### Input rows
◇ ◇ ◇ ◇
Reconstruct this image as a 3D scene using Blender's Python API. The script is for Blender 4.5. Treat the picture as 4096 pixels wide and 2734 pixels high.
◇ ◇ ◇ ◇
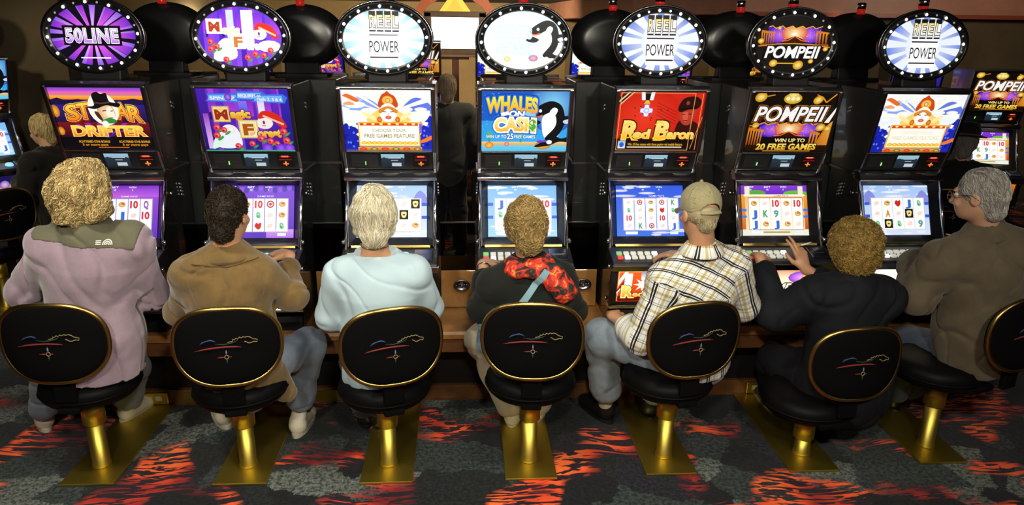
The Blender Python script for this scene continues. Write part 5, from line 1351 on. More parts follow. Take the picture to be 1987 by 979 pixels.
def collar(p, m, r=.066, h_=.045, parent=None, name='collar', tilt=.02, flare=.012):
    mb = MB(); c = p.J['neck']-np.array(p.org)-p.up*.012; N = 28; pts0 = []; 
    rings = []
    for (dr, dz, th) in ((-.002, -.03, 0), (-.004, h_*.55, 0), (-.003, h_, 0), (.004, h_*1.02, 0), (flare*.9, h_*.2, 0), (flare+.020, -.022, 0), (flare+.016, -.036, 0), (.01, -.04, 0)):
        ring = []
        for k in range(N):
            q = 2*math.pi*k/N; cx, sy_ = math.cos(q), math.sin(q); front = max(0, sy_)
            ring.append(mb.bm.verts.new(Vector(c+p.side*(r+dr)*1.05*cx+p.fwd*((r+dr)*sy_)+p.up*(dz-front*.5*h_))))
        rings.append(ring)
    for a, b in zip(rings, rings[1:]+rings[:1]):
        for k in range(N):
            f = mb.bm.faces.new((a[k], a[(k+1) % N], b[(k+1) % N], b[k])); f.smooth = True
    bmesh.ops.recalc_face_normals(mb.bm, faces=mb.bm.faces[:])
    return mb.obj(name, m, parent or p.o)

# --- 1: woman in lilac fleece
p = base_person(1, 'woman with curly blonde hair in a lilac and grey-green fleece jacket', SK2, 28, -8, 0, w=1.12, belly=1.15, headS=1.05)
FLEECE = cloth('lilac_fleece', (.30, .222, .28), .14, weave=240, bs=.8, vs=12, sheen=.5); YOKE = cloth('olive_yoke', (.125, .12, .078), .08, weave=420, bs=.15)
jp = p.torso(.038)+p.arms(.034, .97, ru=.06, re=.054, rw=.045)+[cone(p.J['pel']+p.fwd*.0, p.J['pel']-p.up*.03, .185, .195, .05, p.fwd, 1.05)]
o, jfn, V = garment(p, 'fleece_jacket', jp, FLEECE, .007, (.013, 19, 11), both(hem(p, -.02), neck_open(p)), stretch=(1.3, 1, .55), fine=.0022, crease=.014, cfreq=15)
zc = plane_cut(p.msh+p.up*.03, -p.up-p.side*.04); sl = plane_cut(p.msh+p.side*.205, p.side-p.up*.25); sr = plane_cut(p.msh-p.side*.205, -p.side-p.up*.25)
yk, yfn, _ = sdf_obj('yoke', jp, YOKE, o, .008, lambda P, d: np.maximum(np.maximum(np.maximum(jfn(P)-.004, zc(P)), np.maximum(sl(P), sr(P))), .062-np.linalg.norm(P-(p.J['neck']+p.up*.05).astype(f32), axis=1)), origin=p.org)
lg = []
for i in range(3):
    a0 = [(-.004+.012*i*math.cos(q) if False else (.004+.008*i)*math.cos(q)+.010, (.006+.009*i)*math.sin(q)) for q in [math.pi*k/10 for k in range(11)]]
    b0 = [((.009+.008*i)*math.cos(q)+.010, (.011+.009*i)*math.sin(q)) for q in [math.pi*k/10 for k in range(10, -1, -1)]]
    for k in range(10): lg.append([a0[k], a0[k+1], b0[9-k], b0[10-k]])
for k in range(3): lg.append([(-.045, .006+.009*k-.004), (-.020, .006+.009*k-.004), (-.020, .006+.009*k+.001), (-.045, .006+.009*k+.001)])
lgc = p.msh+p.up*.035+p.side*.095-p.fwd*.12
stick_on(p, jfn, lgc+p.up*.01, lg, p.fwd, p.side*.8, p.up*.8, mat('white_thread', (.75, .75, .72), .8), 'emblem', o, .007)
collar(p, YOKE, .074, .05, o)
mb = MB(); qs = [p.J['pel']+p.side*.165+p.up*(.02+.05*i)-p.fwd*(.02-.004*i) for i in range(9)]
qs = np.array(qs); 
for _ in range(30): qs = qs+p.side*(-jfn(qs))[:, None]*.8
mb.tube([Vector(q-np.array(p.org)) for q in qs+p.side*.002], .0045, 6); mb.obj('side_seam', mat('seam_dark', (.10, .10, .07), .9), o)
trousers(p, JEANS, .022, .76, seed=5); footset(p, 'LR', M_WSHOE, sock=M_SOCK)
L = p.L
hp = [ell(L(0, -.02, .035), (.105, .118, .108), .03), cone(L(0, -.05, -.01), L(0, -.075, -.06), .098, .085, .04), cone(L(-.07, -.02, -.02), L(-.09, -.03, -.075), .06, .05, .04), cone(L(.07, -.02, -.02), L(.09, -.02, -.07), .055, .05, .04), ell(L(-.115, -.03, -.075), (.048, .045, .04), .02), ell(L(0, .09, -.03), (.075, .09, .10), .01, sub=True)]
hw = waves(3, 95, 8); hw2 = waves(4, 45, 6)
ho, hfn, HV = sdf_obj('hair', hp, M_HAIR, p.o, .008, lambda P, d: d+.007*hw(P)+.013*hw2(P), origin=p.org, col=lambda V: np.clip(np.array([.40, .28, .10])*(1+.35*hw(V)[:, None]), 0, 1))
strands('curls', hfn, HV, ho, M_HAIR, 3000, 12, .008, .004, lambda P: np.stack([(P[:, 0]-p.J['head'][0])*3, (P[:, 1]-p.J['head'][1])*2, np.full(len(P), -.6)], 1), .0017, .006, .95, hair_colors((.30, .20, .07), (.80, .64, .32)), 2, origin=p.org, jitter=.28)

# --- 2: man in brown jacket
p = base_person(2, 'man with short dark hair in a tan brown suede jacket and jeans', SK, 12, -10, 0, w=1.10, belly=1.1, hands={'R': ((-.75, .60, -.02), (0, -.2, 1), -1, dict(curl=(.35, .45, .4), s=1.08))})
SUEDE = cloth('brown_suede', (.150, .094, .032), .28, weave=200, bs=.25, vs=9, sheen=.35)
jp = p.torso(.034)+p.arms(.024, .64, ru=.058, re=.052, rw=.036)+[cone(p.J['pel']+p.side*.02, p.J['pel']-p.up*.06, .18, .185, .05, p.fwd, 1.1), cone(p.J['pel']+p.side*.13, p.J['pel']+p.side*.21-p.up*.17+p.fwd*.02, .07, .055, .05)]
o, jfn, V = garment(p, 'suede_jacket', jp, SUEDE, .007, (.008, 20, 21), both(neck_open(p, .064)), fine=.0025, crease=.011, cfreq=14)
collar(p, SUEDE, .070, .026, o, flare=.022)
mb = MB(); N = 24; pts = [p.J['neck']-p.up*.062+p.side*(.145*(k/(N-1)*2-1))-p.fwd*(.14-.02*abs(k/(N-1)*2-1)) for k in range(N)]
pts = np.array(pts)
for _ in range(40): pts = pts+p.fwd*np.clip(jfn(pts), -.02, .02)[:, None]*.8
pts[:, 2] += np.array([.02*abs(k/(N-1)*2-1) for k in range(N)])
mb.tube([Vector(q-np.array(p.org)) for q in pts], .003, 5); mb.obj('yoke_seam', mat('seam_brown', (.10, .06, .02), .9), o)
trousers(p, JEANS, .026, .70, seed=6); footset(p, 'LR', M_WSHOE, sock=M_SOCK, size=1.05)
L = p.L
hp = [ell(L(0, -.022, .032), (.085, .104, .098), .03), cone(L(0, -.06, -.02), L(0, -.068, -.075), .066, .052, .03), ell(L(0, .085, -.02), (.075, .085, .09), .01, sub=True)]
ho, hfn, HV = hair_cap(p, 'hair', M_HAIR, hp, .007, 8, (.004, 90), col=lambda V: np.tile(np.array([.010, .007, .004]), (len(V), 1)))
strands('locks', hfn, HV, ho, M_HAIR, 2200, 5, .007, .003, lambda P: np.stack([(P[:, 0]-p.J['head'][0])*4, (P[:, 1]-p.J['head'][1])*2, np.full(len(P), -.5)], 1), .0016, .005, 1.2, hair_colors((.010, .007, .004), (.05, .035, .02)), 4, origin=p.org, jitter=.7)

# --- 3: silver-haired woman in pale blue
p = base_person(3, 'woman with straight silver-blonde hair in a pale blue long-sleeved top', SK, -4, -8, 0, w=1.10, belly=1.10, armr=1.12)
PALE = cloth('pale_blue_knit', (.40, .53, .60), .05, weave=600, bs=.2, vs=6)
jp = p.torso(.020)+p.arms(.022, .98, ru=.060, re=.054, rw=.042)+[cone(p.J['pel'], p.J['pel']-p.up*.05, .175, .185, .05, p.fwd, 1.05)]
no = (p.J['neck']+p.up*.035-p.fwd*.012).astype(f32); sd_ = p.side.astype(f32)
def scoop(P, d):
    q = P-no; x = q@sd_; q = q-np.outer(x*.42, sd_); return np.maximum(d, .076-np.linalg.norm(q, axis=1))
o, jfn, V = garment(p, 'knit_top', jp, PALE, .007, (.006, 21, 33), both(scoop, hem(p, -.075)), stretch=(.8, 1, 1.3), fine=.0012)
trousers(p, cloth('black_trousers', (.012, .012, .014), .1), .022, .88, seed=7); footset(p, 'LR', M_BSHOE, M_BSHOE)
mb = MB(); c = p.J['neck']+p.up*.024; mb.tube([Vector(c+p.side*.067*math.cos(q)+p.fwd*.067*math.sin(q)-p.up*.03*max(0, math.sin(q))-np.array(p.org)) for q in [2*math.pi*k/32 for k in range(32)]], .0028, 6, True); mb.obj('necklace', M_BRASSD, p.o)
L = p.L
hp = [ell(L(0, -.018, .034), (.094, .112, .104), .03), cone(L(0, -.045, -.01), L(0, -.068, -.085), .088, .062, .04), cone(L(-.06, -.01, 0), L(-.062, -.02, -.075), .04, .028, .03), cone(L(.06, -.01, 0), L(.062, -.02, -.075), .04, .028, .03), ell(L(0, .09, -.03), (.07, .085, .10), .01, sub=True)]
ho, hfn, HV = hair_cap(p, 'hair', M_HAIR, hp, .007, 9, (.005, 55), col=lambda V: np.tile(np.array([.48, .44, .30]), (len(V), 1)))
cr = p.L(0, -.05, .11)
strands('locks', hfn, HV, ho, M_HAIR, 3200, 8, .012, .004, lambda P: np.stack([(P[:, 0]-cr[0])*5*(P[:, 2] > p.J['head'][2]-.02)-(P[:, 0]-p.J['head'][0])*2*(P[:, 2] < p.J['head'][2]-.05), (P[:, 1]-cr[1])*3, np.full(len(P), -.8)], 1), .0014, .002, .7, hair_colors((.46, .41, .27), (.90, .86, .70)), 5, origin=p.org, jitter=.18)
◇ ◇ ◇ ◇
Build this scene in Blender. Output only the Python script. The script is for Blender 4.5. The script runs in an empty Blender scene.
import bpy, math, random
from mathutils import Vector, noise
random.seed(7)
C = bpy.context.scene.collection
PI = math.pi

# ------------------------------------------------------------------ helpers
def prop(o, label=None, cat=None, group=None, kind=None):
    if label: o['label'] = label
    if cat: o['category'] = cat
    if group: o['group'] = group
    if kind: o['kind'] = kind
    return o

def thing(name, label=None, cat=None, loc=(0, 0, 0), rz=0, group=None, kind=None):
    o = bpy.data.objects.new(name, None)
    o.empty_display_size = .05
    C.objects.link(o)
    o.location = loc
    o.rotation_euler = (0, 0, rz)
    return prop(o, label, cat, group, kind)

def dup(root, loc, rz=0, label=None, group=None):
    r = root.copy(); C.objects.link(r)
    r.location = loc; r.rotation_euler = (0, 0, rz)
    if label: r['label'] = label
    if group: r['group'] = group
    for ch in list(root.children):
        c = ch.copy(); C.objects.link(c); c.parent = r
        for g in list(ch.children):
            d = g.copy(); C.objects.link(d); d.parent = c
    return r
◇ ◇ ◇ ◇
### Given task
Gather up every line in the data above that contains the word "pixels", copying each one.

### Answer to this task
Reconstruct this image as a 3D scene using Blender's Python API. The script is for Blender 4.5. Treat the picture as 4096 pixels wide and 2734 pixels high.
The Blender Python script for this scene continues. Write part 5, from line 1351 on. More parts follow. Take the picture to be 1987 by 979 pixels.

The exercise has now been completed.